Lizards Alive!

moses face Moses in garden

What do you do when you find a dragon on the road?

Driving to the Isle of Sheppey in Kent passed the fabulously named Bedlams Bottom I spied something on a bend in the road by the river . At first I thought it was a suicidal rabbit and then a piece of cardboard but..no… it was a bearded dragon. Seriously far from home, sunning himself of the tarmac and about to meet oblivion under the wheels of a car.

 

A reptile native to Australia should not be wandering around Bedlams Bottom. What could I do? What would you do? We turned round and went back for him. He probably wasn’t feeling too perky having presumably been abandoned some days earlier by some heartless fiend who had got bored with him or possibly squeamish about feeding him live crickets. Maybe because he wasn’t feeling too well he proved surprisingly easy to catch and stuff into a boot bag where he thrashed around a bit before emerging to eye me suspiciously I guess thinking…’Now what?’ Now What indeed?

 

Surreptitiously I just happened to have a garden full of fish tanks, having had five given to me by a friend a few days earlier. I had been thinking what on earth am I going to do with all these fish tanks…I don’t keep fish, but now I knew. We sat around looking at him while he sat on a log in a tank and looked at us. My Lithuanian housemate came home and sat there looking at him too.

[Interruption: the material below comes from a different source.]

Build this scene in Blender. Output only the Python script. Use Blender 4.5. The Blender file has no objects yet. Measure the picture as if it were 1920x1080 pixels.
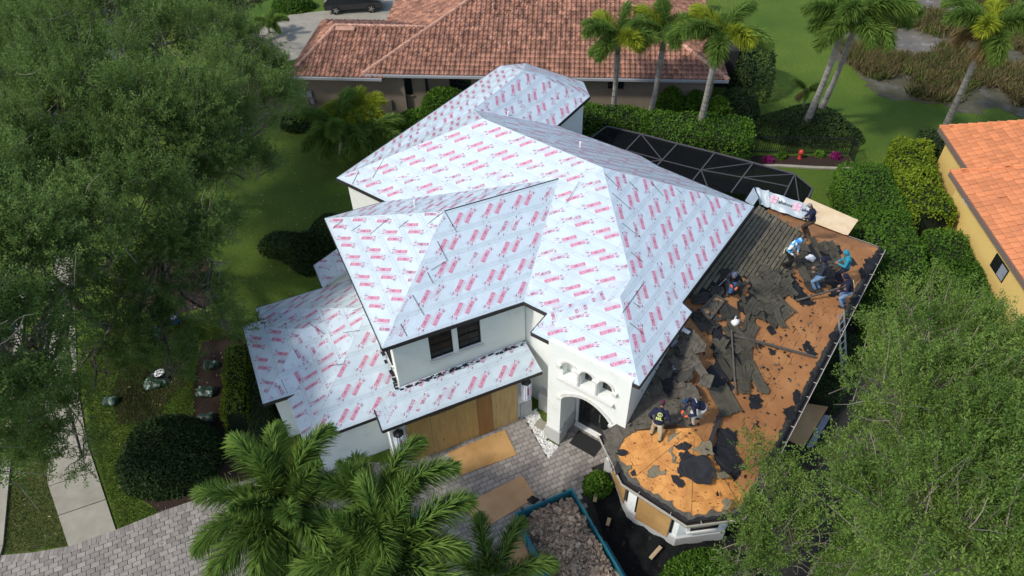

“We should keep him,” she said.

“That’s all very well Erika,” I told her, “But he eats live food. Live crickets.”

“No,” she said in amazement. “Has no one told him it is 2014!”

 

Maybe someone had, as a few days later, now in a larger tank with 5 crickets he appeared to be showing no interest in them. Despite Erika and I carrying the tank around the garden to ensure he got the maximum amount of sunlight. Despite daily hot baths and massage, he was showing no interest. If anything the crickets appeared to be eating him.

“Maybe he’s vegetarian,” Erika surmised.

If he was he was also showing no interest in the delicacies placed in front of him, dandelion leaves, cucumber, pepper, even the first strawberries from my plants, elicited no response.

 

I knew I had to make a decision. Bite the bullet and buy him some proper lighting or give him away. I was for the latter. I phoned friends, friends of friends, a rescue centre but no one wanted a dragon that week.

“We keep him,” Erika says. “We should name him.”

What do you do when you find a dragon in the road? Well, if you’re me, you give in to the suspicious but slightly lovable eye, the comical grimace, the pleas of your housemate and you spend £100 on lights, you apologise to the crickets but fling them in anyway and you name him… Moses, found down by the river among the rushes and rescued by a slightly crazy princess!